VOL. 125 | NO. 158 | Monday, August 16, 2010
Memphis Small Business Spotlight
Magazine Keeps Emphasis On ‘Business’
MARIA BURNHAM | Special to The Daily News

Ken Neill
Photo: Lance Murphey
While most magazines are downsizing or folding, here in Memphis one is expanding. Memphis Business Quarterly, or MBQ, has bumped up to six publications a year from its previous four.
“It gives us a better chance to do more timely reporting,” said Ken Neill, publisher of Contemporary Media, which produces the magazine in loose partnership with the Greater Memphis Chamber.
In its quarterly incarnation, the magazine focused heavily on business profiles and features – news that had some shelf life, a requirement for publishing on a quarterly schedule. With its new schedule, the publication will be able to ramp up its hard news coverage of local business, Neill said. To that end, the company plans to hire an additional full-time news reporter.
The magazine has no pretensions to covering daily businesses news – Neill says there are already plenty of publications in town doing that – but hopes to be able to add longer, more timely features to the city’s business news offerings.
“We can step away from the day-to-day coverage of events … step away from the trees and see the forest,” Neill said. “Hopefully we do that as well as, if not better than, the other business publications in town. That’s what we see as our mission. We want to provide a cosmopolitan reflection of Memphis.”
Launched in the fall of 2006, the magazine was born out of a desire to produce a more enduring business news product, said John Moore, president of the Greater Memphis Chamber.
Contemporary Media, which operates a custom publishing business in addition to producing the Memphis Flyer, Memphis Magazine and Memphis Parent, had an existing contract to produce coffee table-style books about Memphis for the Chamber. But Moore said he wanted something with more depth that the Chamber could send to businesses considering relocating or expanding to Memphis.
At the same time, Neill and his team had been kicking around ideas for a magazine-style business publication.
“So it was sort of a perfect match for both of us,” Neill said.
The magazine has a circulation of more than 25,000, which comes primarily from the Chamber’s mailing list coupled with Contemporary Media’s distribution network for Memphis Magazine and some of its other specialty publications.
“It gets information out in two ways: It works like a business magazine, obviously, but it’s a way to produce collateral material for the Chamber to send to potential new investors in our community,” Moore said.
Advertisers find the concept, and the circulation numbers, attractive, Neill said. Though the publication has yet to make money, it is trending positive.
That’s not surprising, says Thomas Hrach, an assistant journalism professor at the University of Memphis. As mainstream sources of media are scaling back, more specialty publications are popping up, Hrach said.

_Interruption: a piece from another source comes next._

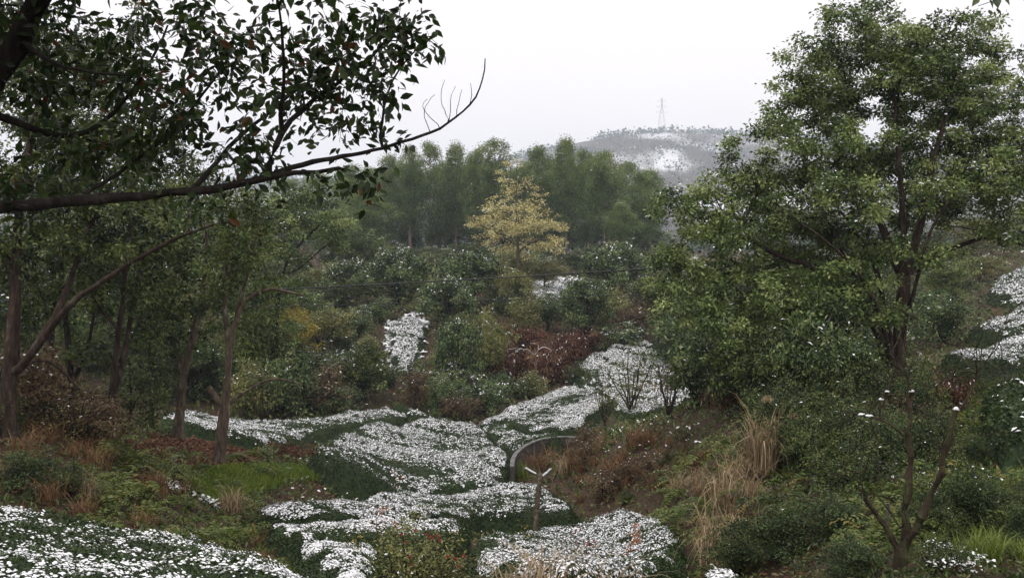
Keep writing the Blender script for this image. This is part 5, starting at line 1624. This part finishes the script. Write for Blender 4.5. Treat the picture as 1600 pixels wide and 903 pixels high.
# ------------------------------------------------------------------ ground cover nobody could count
def view_points(n, D0, D1, g, px=(-80, 1680), power=1.0):
    D = D0 * (D1 / D0) ** (g.random(n) ** power)
    x = ((px[0] + (px[1] - px[0]) * g.random(n)) - 800) / F * D
    z = zt(x, D)
    ok = np.ones(n, bool)
    for pl in BEDS: ok &= ~inpoly(x, D, pl)
    return x[ok], D[ok], z[ok]
def cover(name, n, D0, D1, m, size, seed, mask=None, up=.5, aspect=.5, lift=.02):
    g = np.random.default_rng(seed)
    x, y, z = view_points(n, D0, D1, g)
    if mask is not None:
        k = mask(x, y, g); x, y, z = x[k], y[k], z[k]
    n = len(x)
    s = size * (np.clip(y, 8, 120) / 15) ** .75 * (.6 + .8 * g.random(n))
    ax = rand_unit(n, g); ax[:, 2] = np.abs(ax[:, 2]) * up
    nr = rand_unit(n, g) * .7 + np.array([0, 0, 1.0 - up * .6])
    p = np.stack([x, y, z + s * g.random(n) * lift * 10], 1)
    t = .45 + .9 * (fbm(x, y, 2.5, seed) - .5) + .18 * g.normal(size=n)
    o = leaf_obj(name, leaves(p, nr, ax, s, s * aspect, t), m, None, 'stuff')
    return o
def not_in(*polys):
    def f(x, y, g):
        k = np.ones(len(x), bool)
        for q in polys: k &= ~inpoly(x, y, q)
        return k
    return f
def only_in(*polys):
    def f(x, y, g):
        k = np.zeros(len(x), bool)
        for q in polys: k |= inpoly(x, y, q)
        return k
    return f
cover('undergrowth', 95000, 7, 125, M['cover'], .10, 501, not_in(GRASS, LITTER, *SNOWS), .9, .4, .12)
cover('dead_leaves', 60000, 8, 60, M['litter'], .075, 502, lambda x, y, g: (inpoly(x, y, LITTER) | (fbm(x, y, 3, 77) > .62)) & ~inpoly(x, y, GRASS), .15, .6, .03)
def plan_points(poly, n, g):
    A = np.array(poly); lo, hi = A.min(0), A.max(0)
    x = lo[0] + g.random(n) * (hi[0] - lo[0]); y = lo[1] + g.random(n) * (hi[1] - lo[1])
    k = inpoly(x, y, poly)
    return x[k], y[k]
g = np.random.default_rng(503)
parts = []
for pl, nn in ((GRASS, 40000), (MOSSR, 26000)):
    x, y = plan_points(pl, nn, g)
    n = len(x); p = np.stack([x, y, zt(x, y) - .01], 1)
    ax = g.normal(size=(n, 3)) * .5; ax[:, 2] = 1
    parts.append(leaves(p, rand_unit(n, g), ax, .10 + .12 * g.random(n), .035, .45 + .8 * (fbm(x, y, 1.4, 9) - .5) + .15 * g.normal(size=n)))
leaf_obj('grass', join(parts), M['grass'], None, 'stuff')
x, y = plan_points(LITTER, 30000, g); n = len(x)
leaf_obj('leaf_litter', leaves(np.stack([x, y, zt(x, y) + .02], 1), rand_unit(n, g) * .6 + np.array([0, 0, .8]), rand_unit(n, g), .12 * (.6 + .8 * g.random(n)), .06, g.random(n)), M['litter'], None, 'stuff')
# snow lying in tussocks on the open patches of the slope and in flecks on the near bank
parts = []
for pl, nn in (([(243,752),(275,756),(305,778),(270,772)],260),([(300,775),(345,792),(335,806),(305,792)],420),([(425,838),(500,858),(530,895),(470,880)],500),([(1330,640),(1400,650),(1400,690),(1340,690)],120),([(1440,860),(1520,870),(1560,900),(1450,900)],420),([(1040,470),(1110,465),(1110,500),(1050,505)],300)):
    q = ground_poly(pl); x, y = plan_points(q, nn, g); k = vnoise(x, y, .35, 6) > .5; x, y = x[k], y[k]; n = len(x); d_ = y.mean() if n else 10
    parts.append(leaves(np.stack([x, y, zt(x, y) + .06 + .12 * g.random(n)], 1), rand_unit(n, g) * .5 + np.array([0, 0, 1]), rand_unit(n, g), .0045 * d_ * (.5 + g.random(n)), .003 * d_, np.full(n, .5)))
for pl in SNOWS:
    x, y = plan_points(pl, 5000, g); k = vnoise(x, y, .9, 5) > .42; x, y = x[k], y[k]; n = len(x)
    parts.append(leaves(np.stack([x, y, zt(x, y) + .05 + .3 * g.random(n)], 1), rand_unit(n, g) * .5 + np.array([0, 0, 1]), rand_unit(n, g), .45 * (.5 + g.random(n)), .28, np.full(n, .5)))
x, y, z = view_points(16000, 14, 130, g)
k = (fbm(x, y, 2.2, 91) + .25 * g.random(len(x)) > .74) & (x > -.23 * y); x, y, z = x[k], y[k], z[k]; n = len(x)
sz = .0035 * np.maximum(y, 10) ** .85 * (.5 + g.random(n))
parts.append(leaves(np.stack([x, y, z + .04 + .25 * g.random(n)], 1), rand_unit(n, g) * .6 + np.array([0, 0, 1]), rand_unit(n, g), sz * 1.6, sz, np.full(n, .5)))
leaf_obj('snow', join(parts), M['snow'], None, 'stuff')

# ------------------------------------------------------------------ far wooded hill, terraces and pylon
g = np.random.default_rng(601)
n = 27000
r = np.where(g.random(n) < .2, 190 + 700 * g.random(n), 900 + 1500 * g.random(n))
th = -.62 + 1.24 * g.random(n)
x, y = r * np.sin(th), r * np.cos(th)
k = (fbm(x, y, 110, 61) + .13 * g.normal(size=n)) > np.where(r < 1200, .25, np.where(r > 2080, .34, .39))
# leave the terraced field open
tf = ground_poly([(880,228),(930,222),(960,250),(930,262),(890,255)])
k &= ~inpoly(x, y, tf)
k_ix = np.nonzero(k)[0]
x, y = x[k], y[k]; n = len(x); per = 5
s = (1.3 + 2.0 * g.random(n) ** 2) * np.clip(r[k_ix] / 700, .9, 3.0)
ci = np.repeat(np.arange(n), per)
off = rand_unit(n * per, g) * (g.random(n * per) ** .4)[:, None] * s[ci][:, None]
p = np.stack([x, y, zt(x, y) + s * .8], 1)[ci] + off * np.array([1, 1, 1.1])
sn = g.random(n * per) < .035
leaf_obj('woodland', leaves(p, rand_unit(n * per, g) + np.array([0, 0, .6]), rand_unit(n * per, g), s[ci] * .8, s[ci] * .55, .45 + .2 * g.normal(size=n)[ci], 'quad', sn), [M['wood'], M['snow']], None, 'stuff')
parts = []
for q in range(8):
    yy = 229 + q * 3.6
    pts = np.array([G(a, yy + (a - 880) * .12 + 1.5 * math.sin(a * .08)) for a in np.linspace(878 + q * 3, 945, 40)])
    n = len(pts) * 6
    pp = np.repeat(pts, 6, 0) + g.normal(size=(n, 3)) * np.array([3, 1.8, .6]) + np.array([0, 0, 1.0])
    parts.append(leaves(pp, rand_unit(n, g), rand_unit(n, g), 3.4, 2.4, np.full(n, .3)))
leaf_obj('terrace_hedge', join(parts), M['wood'], None, 'stuff')

yb_ = G(1034, 214)
DP = yb_[1]
hp = P(1034, 154, DP)[2] - yb_[2]
py_root = thing('pylon', 'hazy steel lattice pylon on top of the far hill', 'pylon', yb_)
def bar(a, b, r):
    return np.array([a, b]), r
def bars(name, L, r):
    Vs, Qs = [], []; o = 0
    for a, b in L:
        V, Q = tubes(np.array([a, b], float), [-1, 0], np.array([r, r]), lambda q: 5)
        Vs.append(V); Qs.append(Q + o); o += len(V)
    return obj(name, mesh_np(name, np.concatenate(Vs), np.concatenate(Qs), M['steel']), py_root)
def wdt(z): return max(1.0, 9.5 * (1 - z / hp / .85)) if z < hp * .85 else 1.0
for sx in (-1, 1):
    for sy in (-1, 1):
        zs = np.linspace(0, hp, 9)
        bars('leg', [((sx * wdt(a), sy * wdt(a), a), (sx * wdt(b), sy * wdt(b), b)) for a, b in zip(zs[:-1], zs[1:])], .20)
zs = np.linspace(0, hp * .95, 10)
for sy in (-1, 1):
    L = []
    for a, b in zip(zs[:-1], zs[1:]):
        L += [((-wdt(a), sy * wdt(a), a), (wdt(b), sy * wdt(b), b)), ((wdt(a), sy * wdt(a), a), (-wdt(b), sy * wdt(b), b))]
    bars('brace', L, .10)
for k, z in enumerate((.62, .76, .90)):
    e = hp * (.16 - .02 * k)
    bars('cross_arm', [((-e, 0, hp * z), (e, 0, hp * z)), ((-e, 0, hp * z), (0, 0, hp * (z + .05))), ((e, 0, hp * z), (0, 0, hp * (z + .05)))], .15)

# ------------------------------------------------------------------ labels: which of its kind each one is
LAND = [(808,340,'the yellow tree'),(635,535,'the steep snowy plot'),(825,548,'the bleached dead branch'),(840,700,'the curved wall'),(870,635,'the white crested sloping bed'),
 (985,575,'the upper snowy plot'),(565,565,'the bush with a white snowy top'),(1405,500,'the great camphor trunk'),(1190,690,'the tall pampas tuft'),(1415,780,'the forked near trunk'),
 (1560,555,'the straight terrace hedge'),(1600,625,'the dark terrace hedge'),(842,775,'the cut stump'),(445,515,'the golden yellow tree'),(345,650,'the forked pollarded tree'),
 (283,610,'the straight pale trunk'),(185,580,'the slim two stemmed tree'),(14,590,'the thick reddish trunk'),(362,770,'the bent dry straw tuft'),(440,731,'the blue wrapper'),
 (430,668,'the long level tea bed'),(1002,330,'the last eucalyptus'),(865,458,'the high snow patch'),(640,330,'the first eucalyptus trunks'),(885,548,'the red bracken bank'),(560,262,'the broken bough tip'),
 (230,400,'the long leaning limb'),(1388,812,'the grey stake'),(700,720,'the broad central bed'),(1140,860,'the lowest pampas tuft'),(1590,490,'the upper terrace hedge'),(1120,345,'the lowest camphor bough'),
 (40,740,'the bush at the frame edge'),(240,850,'the corner tea bed'),(1560,790,'the round bush on moss'),(1515,385,'the long camphor limb')]
ORD = ['closest', 'second', 'third', 'fourth', 'fifth', 'sixth', 'seventh', 'eighth', 'ninth', 'tenth', 'eleventh', 'twelfth', 'thirteenth', 'fourteenth', 'fifteenth', 'sixteenth', 'seventeenth', 'eighteenth', 'nineteenth', 'twentieth'] + ['twenty ' + q for q in ('first', 'second', 'third', 'fourth', 'fifth', 'sixth', 'seventh', 'eighth', 'ninth')] + ['thirtieth'] + ['thirty ' + q for q in ('first', 'second', 'third', 'fourth', 'fifth', 'sixth', 'seventh', 'eighth', 'ninth')]
def pixel(p):
    y, z = p[1] * CP - p[2] * SP, p[1] * SP + p[2] * CP
    return 800 + F * p[0] / y, 451.5 - F * z / y
seats = {}
for o in list(S.objects):
    if o.parent is not None or 'group' not in o or o['group'] in ('clipped tea beds under thin snow', 'eucalyptus trees in a row'): continue
    top = 0.5 * max((ch.bound_box[6][2] for ch in o.children), default=0) * o.scale[2]
    a, b = pixel((o.location[0], o.location[1], o.location[2] + top))
    i = min(range(len(LAND)), key=lambda k: math.hypot(LAND[k][0] - a, (LAND[k][1] - b) * 1.2))
    dx, dy = a - LAND[i][0], b - LAND[i][1]
    rel = ('right of' if dx > 0 else 'left of') if abs(dx) > abs(dy) else ('below' if dy > 0 else 'above')
    base = o['label'].split(' packed in ')[0].split(' growing ')[0].split(' on the ')[0].split(' in the ')[0].split(' behind the ')[0].split(' covering ')[0].split(' along ')[0].split(' seen ')[0]
    seats.setdefault((base, rel, i), []).append((math.hypot(dx, dy), o))
for (base, rel, i), L in seats.items():
    L.sort(key=lambda q: q[0])
    for k, (d, o) in enumerate(L):
        o['label'] = (('' if len(L) == 1 else ORD[min(k, len(ORD) - 1)] + ' ') + base + ' ' + rel + ' ' + LAND[i][2])

# ------------------------------------------------------------------ winter air
def haze():
    m, N, L = mat('haze')
    v = N.new('ShaderNodeVolumePrincipled')
    v.inputs['Color'].default_value = (0.80, 0.90, 1.0, 1)
    v.inputs['Density'].default_value = 0.00034
    v.inputs['Anisotropy'].default_value = 0.1
    out = N.new('ShaderNodeOutputMaterial')
    L.new(v.outputs[0], out.inputs['Volume'])
    lo = 1e9; hi = -1e9
    for o in S.objects:
        if o.type == 'MESH' and o.name in ('ground', 'hill'):
            z = np.empty(len(o.data.vertices) * 3, np.float32); o.data.vertices.foreach_get('co', z)
            lo = min(lo, z[2::3].min()); hi = max(hi, z[2::3].max())
    a = 2980.0
    z0, z1 = float(lo) - 1, float(hi) + 45
    V = np.array([(x, y, z) for z in (z0, z1) for x, y in ((-a, -a), (a, -a), (a, a), (-a, a))])
    Q = np.array([(3, 2, 1, 0), (4, 5, 6, 7), (0, 1, 5, 4), (1, 2, 6, 5), (2, 3, 7, 6), (3, 0, 4, 7)])
    tag(obj('haze', mesh_np('haze', V, Q, m)), kind='stuff')
    print('HAZE z', z0, z1)
haze()
print('TRIS', sum(len(m.loops) - 2 * len(m.polygons) for m in bpy.data.meshes), 'OBJS', len(S.objects))
for k, v in PROTO.items():                    # a kind that found no place is taken away
    if not v[2]:
        for ch in list(v[0].children): bpy.data.objects.remove(ch)
        bpy.data.objects.remove(v[0])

“The need for news and information out there in our community, and in every community, has not lessened and has, in fact, increased,” Hrach said. “We need the news and information, and if the traditional sources of media won’t provide that, you’ll see other sources step up.
“Businesses, nonprofits, chambers of commerce, they’re all realizing they can’t get the coverage they once got from traditional media because traditional media no longer has the staff to do the work,” Hrach said.
So companies are filling the void with their own publications.
Neill said he believes that even in the age of the Internet, there will always be room for magazine-style print.
“We’re not looking to do just a cheerleading publication. We want to show that Memphis has a wide variety of things going on,” Neill said. “I look back at the things I didn’t know before we started the magazine – it’s been a great education for me, learning about the Memphis business community. Hopefully it’s been the same for our readers.”
Though no longer quarterly, the magazine will keep it’s name as MBQ – much like Gentleman’s Quarterly kept the GQ when it went monthly – because MBQ already has great brand awareness, Neill said. The subtitle, “Memphis Business Quarterly,” however, has been replaced with “Inside Memphis Business.”
Moore said he loves the progress that’s been made from the very first issue to where the magazine is today.
“I think we get to tell the story of Memphis and the opportunities we have here,” Moore said. “In the end, I hope it becomes a just as viable and important piece to people as Contemporary Media’s Memphis Magazine has been for all these years.”